- [Prompt]: All entries must be extracted exactly, with nothing added or dropped.

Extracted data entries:
★ ★ ★ ★ ★
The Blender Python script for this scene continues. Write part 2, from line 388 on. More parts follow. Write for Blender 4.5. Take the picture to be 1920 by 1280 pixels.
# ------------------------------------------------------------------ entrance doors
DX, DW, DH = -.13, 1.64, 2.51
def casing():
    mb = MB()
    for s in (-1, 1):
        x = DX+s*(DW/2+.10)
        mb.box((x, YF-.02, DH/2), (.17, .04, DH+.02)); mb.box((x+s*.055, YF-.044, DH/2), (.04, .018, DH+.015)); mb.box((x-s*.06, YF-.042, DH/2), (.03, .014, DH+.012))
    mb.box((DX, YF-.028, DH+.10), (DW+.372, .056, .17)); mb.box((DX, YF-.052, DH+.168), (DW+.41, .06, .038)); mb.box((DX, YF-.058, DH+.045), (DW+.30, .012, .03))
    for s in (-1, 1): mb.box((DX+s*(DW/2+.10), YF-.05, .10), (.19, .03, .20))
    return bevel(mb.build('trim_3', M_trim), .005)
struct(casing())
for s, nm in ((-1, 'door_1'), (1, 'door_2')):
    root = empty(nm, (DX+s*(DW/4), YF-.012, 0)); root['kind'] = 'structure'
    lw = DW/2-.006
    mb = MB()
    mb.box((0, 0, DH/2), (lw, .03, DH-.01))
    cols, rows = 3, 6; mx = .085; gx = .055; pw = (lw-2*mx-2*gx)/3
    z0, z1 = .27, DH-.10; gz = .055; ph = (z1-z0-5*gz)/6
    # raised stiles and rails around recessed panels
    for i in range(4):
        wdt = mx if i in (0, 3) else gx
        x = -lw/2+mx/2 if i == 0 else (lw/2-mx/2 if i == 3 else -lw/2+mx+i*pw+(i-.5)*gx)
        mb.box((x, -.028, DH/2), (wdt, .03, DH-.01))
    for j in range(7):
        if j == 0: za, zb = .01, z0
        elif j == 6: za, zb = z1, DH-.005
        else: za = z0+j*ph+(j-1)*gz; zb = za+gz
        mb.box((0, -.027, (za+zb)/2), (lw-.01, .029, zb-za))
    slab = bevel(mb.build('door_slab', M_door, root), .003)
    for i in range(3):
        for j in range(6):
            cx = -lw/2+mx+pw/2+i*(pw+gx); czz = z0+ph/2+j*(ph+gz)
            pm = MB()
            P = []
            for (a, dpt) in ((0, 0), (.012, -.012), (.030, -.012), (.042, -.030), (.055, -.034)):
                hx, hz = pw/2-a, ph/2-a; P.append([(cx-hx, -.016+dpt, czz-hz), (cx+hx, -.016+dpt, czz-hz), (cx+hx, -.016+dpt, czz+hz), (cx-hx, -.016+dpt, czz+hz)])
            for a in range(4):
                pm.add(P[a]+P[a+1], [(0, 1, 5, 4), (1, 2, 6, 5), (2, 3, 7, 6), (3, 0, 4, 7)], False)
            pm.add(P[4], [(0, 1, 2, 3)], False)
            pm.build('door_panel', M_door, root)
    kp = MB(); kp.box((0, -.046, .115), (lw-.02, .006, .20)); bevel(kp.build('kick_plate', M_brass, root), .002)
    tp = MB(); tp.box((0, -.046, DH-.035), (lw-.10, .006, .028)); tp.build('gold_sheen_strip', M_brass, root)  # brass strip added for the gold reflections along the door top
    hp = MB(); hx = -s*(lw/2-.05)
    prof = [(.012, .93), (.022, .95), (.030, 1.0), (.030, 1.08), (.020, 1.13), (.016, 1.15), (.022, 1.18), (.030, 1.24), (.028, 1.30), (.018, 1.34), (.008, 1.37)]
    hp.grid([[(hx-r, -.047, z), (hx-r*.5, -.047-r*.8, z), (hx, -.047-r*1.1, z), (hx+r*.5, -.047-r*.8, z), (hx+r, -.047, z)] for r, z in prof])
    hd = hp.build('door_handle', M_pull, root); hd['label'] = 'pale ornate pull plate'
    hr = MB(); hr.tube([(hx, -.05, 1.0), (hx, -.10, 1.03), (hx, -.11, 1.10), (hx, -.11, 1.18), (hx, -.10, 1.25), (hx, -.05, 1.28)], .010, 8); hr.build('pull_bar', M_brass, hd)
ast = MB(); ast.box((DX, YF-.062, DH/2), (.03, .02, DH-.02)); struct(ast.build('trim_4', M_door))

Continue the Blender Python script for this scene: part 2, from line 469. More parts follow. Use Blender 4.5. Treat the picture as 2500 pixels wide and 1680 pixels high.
★ ★ ★ ★ ★
- [Response below]:
The Blender Python script for this scene continues. Write part 2, from line 388 on. More parts follow. Write for Blender 4.5. Take the picture to be 1920 by 1280 pixels.
# ------------------------------------------------------------------ entrance doors
DX, DW, DH = -.13, 1.64, 2.51
def casing():
    mb = MB()
    for s in (-1, 1):
        x = DX+s*(DW/2+.10)
        mb.box((x, YF-.02, DH/2), (.17, .04, DH+.02)); mb.box((x+s*.055, YF-.044, DH/2), (.04, .018, DH+.015)); mb.box((x-s*.06, YF-.042, DH/2), (.03, .014, DH+.012))
    mb.box((DX, YF-.028, DH+.10), (DW+.372, .056, .17)); mb.box((DX, YF-.052, DH+.168), (DW+.41, .06, .038)); mb.box((DX, YF-.058, DH+.045), (DW+.30, .012, .03))
    for s in (-1, 1): mb.box((DX+s*(DW/2+.10), YF-.05, .10), (.19, .03, .20))
    return bevel(mb.build('trim_3', M_trim), .005)
struct(casing())
for s, nm in ((-1, 'door_1'), (1, 'door_2')):
    root = empty(nm, (DX+s*(DW/4), YF-.012, 0)); root['kind'] = 'structure'
    lw = DW/2-.006
    mb = MB()
    mb.box((0, 0, DH/2), (lw, .03, DH-.01))
    cols, rows = 3, 6; mx = .085; gx = .055; pw = (lw-2*mx-2*gx)/3
    z0, z1 = .27, DH-.10; gz = .055; ph = (z1-z0-5*gz)/6
    # raised stiles and rails around recessed panels
    for i in range(4):
        wdt = mx if i in (0, 3) else gx
        x = -lw/2+mx/2 if i == 0 else (lw/2-mx/2 if i == 3 else -lw/2+mx+i*pw+(i-.5)*gx)
        mb.box((x, -.028, DH/2), (wdt, .03, DH-.01))
    for j in range(7):
        if j == 0: za, zb = .01, z0
        elif j == 6: za, zb = z1, DH-.005
        else: za = z0+j*ph+(j-1)*gz; zb = za+gz
        mb.box((0, -.027, (za+zb)/2), (lw-.01, .029, zb-za))
    slab = bevel(mb.build('door_slab', M_door, root), .003)
    for i in range(3):
        for j in range(6):
            cx = -lw/2+mx+pw/2+i*(pw+gx); czz = z0+ph/2+j*(ph+gz)
            pm = MB()
            P = []
            for (a, dpt) in ((0, 0), (.012, -.012), (.030, -.012), (.042, -.030), (.055, -.034)):
                hx, hz = pw/2-a, ph/2-a; P.append([(cx-hx, -.016+dpt, czz-hz), (cx+hx, -.016+dpt, czz-hz), (cx+hx, -.016+dpt, czz+hz), (cx-hx, -.016+dpt, czz+hz)])
            for a in range(4):
                pm.add(P[a]+P[a+1], [(0, 1, 5, 4), (1, 2, 6, 5), (2, 3, 7, 6), (3, 0, 4, 7)], False)
            pm.add(P[4], [(0, 1, 2, 3)], False)
            pm.build('door_panel', M_door, root)
    kp = MB(); kp.box((0, -.046, .115), (lw-.02, .006, .20)); bevel(kp.build('kick_plate', M_brass, root), .002)
    tp = MB(); tp.box((0, -.046, DH-.035), (lw-.10, .006, .028)); tp.build('gold_sheen_strip', M_brass, root)  # brass strip added for the gold reflections along the door top
    hp = MB(); hx = -s*(lw/2-.05)
    prof = [(.012, .93), (.022, .95), (.030, 1.0), (.030, 1.08), (.020, 1.13), (.016, 1.15), (.022, 1.18), (.030, 1.24), (.028, 1.30), (.018, 1.34), (.008, 1.37)]
    hp.grid([[(hx-r, -.047, z), (hx-r*.5, -.047-r*.8, z), (hx, -.047-r*1.1, z), (hx+r*.5, -.047-r*.8, z), (hx+r, -.047, z)] for r, z in prof])
    hd = hp.build('door_handle', M_pull, root); hd['label'] = 'pale ornate pull plate'
    hr = MB(); hr.tube([(hx, -.05, 1.0), (hx, -.10, 1.03), (hx, -.11, 1.10), (hx, -.11, 1.18), (hx, -.10, 1.25), (hx, -.05, 1.28)], .010, 8); hr.build('pull_bar', M_brass, hd)
ast = MB(); ast.box((DX, YF-.062, DH/2), (.03, .02, DH-.02)); struct(ast.build('trim_4', M_door))

Continue the Blender Python script for this scene: part 2, from line 469. More parts follow. Use Blender 4.5. Treat the picture as 2500 pixels wide and 1680 pixels high.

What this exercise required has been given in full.